Copy all of the material exactly. Pictures are not to appear in the copy.
* begin *
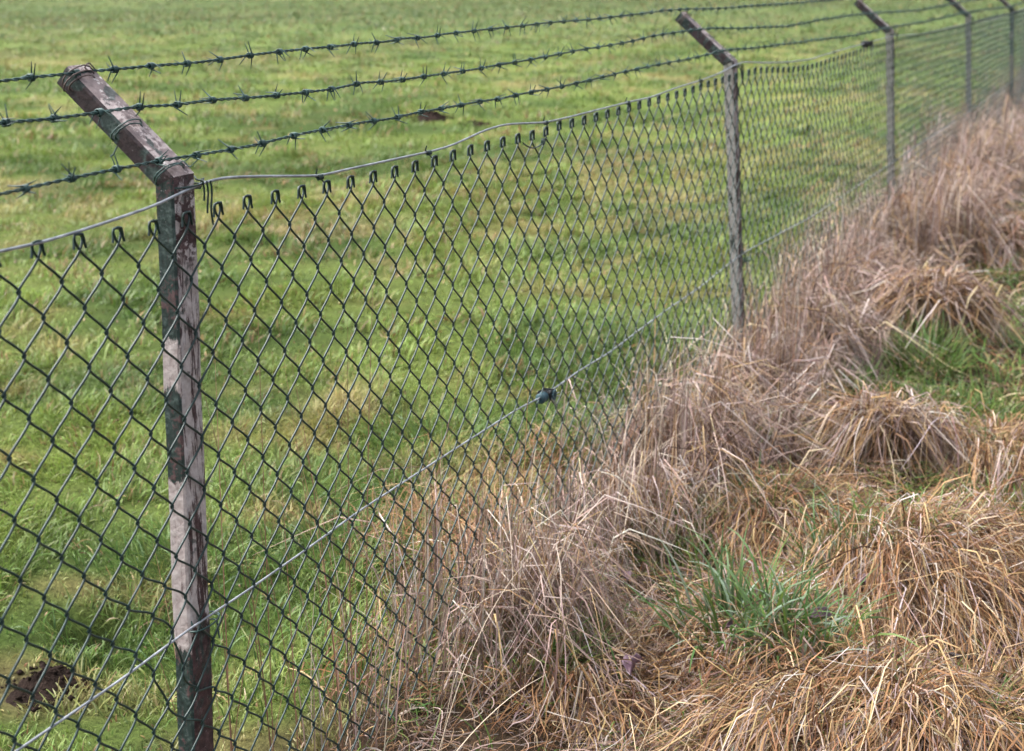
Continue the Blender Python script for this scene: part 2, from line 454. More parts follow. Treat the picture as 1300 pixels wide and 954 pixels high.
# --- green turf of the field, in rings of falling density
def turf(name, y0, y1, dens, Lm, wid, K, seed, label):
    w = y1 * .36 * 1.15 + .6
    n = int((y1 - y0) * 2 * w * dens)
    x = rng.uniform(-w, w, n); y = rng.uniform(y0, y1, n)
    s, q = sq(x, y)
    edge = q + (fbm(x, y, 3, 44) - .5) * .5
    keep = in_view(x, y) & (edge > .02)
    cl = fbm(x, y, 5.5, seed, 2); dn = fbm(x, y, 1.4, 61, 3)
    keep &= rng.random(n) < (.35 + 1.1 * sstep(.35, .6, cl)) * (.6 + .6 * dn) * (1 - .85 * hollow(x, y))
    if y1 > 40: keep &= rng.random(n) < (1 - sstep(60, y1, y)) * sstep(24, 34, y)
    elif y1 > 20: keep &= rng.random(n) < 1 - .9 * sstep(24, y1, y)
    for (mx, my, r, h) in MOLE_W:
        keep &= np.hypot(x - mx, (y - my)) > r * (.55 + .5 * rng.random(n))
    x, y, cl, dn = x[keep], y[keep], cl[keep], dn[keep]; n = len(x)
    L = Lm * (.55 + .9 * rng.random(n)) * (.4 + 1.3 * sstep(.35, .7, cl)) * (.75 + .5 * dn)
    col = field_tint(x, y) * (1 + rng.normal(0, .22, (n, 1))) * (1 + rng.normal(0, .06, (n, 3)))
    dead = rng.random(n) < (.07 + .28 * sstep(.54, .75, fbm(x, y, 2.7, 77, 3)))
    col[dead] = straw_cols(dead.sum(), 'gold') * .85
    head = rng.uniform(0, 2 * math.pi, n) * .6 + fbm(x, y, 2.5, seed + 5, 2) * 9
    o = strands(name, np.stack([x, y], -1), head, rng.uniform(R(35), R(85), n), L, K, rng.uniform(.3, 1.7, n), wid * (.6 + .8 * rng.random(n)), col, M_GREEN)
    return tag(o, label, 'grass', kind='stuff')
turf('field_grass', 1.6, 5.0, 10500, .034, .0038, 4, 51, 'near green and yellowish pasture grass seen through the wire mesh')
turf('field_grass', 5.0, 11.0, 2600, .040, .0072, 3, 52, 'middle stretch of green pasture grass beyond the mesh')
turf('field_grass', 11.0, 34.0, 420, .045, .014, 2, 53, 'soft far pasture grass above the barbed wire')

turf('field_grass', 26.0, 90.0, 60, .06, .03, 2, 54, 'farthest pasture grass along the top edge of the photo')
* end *
* _Result for this exercise_:
Continue the Blender Python script for this scene: part 2, from line 454. More parts follow. Treat the picture as 1300 pixels wide and 954 pixels high.
# --- green turf of the field, in rings of falling density
def turf(name, y0, y1, dens, Lm, wid, K, seed, label):
    w = y1 * .36 * 1.15 + .6
    n = int((y1 - y0) * 2 * w * dens)
    x = rng.uniform(-w, w, n); y = rng.uniform(y0, y1, n)
    s, q = sq(x, y)
    edge = q + (fbm(x, y, 3, 44) - .5) * .5
    keep = in_view(x, y) & (edge > .02)
    cl = fbm(x, y, 5.5, seed, 2); dn = fbm(x, y, 1.4, 61, 3)
    keep &= rng.random(n) < (.35 + 1.1 * sstep(.35, .6, cl)) * (.6 + .6 * dn) * (1 - .85 * hollow(x, y))
    if y1 > 40: keep &= rng.random(n) < (1 - sstep(60, y1, y)) * sstep(24, 34, y)
    elif y1 > 20: keep &= rng.random(n) < 1 - .9 * sstep(24, y1, y)
    for (mx, my, r, h) in MOLE_W:
        keep &= np.hypot(x - mx, (y - my)) > r * (.55 + .5 * rng.random(n))
    x, y, cl, dn = x[keep], y[keep], cl[keep], dn[keep]; n = len(x)
    L = Lm * (.55 + .9 * rng.random(n)) * (.4 + 1.3 * sstep(.35, .7, cl)) * (.75 + .5 * dn)
    col = field_tint(x, y) * (1 + rng.normal(0, .22, (n, 1))) * (1 + rng.normal(0, .06, (n, 3)))
    dead = rng.random(n) < (.07 + .28 * sstep(.54, .75, fbm(x, y, 2.7, 77, 3)))
    col[dead] = straw_cols(dead.sum(), 'gold') * .85
    head = rng.uniform(0, 2 * math.pi, n) * .6 + fbm(x, y, 2.5, seed + 5, 2) * 9
    o = strands(name, np.stack([x, y], -1), head, rng.uniform(R(35), R(85), n), L, K, rng.uniform(.3, 1.7, n), wid * (.6 + .8 * rng.random(n)), col, M_GREEN)
    return tag(o, label, 'grass', kind='stuff')
turf('field_grass', 1.6, 5.0, 10500, .034, .0038, 4, 51, 'near green and yellowish pasture grass seen through the wire mesh')
turf('field_grass', 5.0, 11.0, 2600, .040, .0072, 3, 52, 'middle stretch of green pasture grass beyond the mesh')
turf('field_grass', 11.0, 34.0, 420, .045, .014, 2, 53, 'soft far pasture grass above the barbed wire')

turf('field_grass', 26.0, 90.0, 60, .06, .03, 2, 54, 'farthest pasture grass along the top edge of the photo')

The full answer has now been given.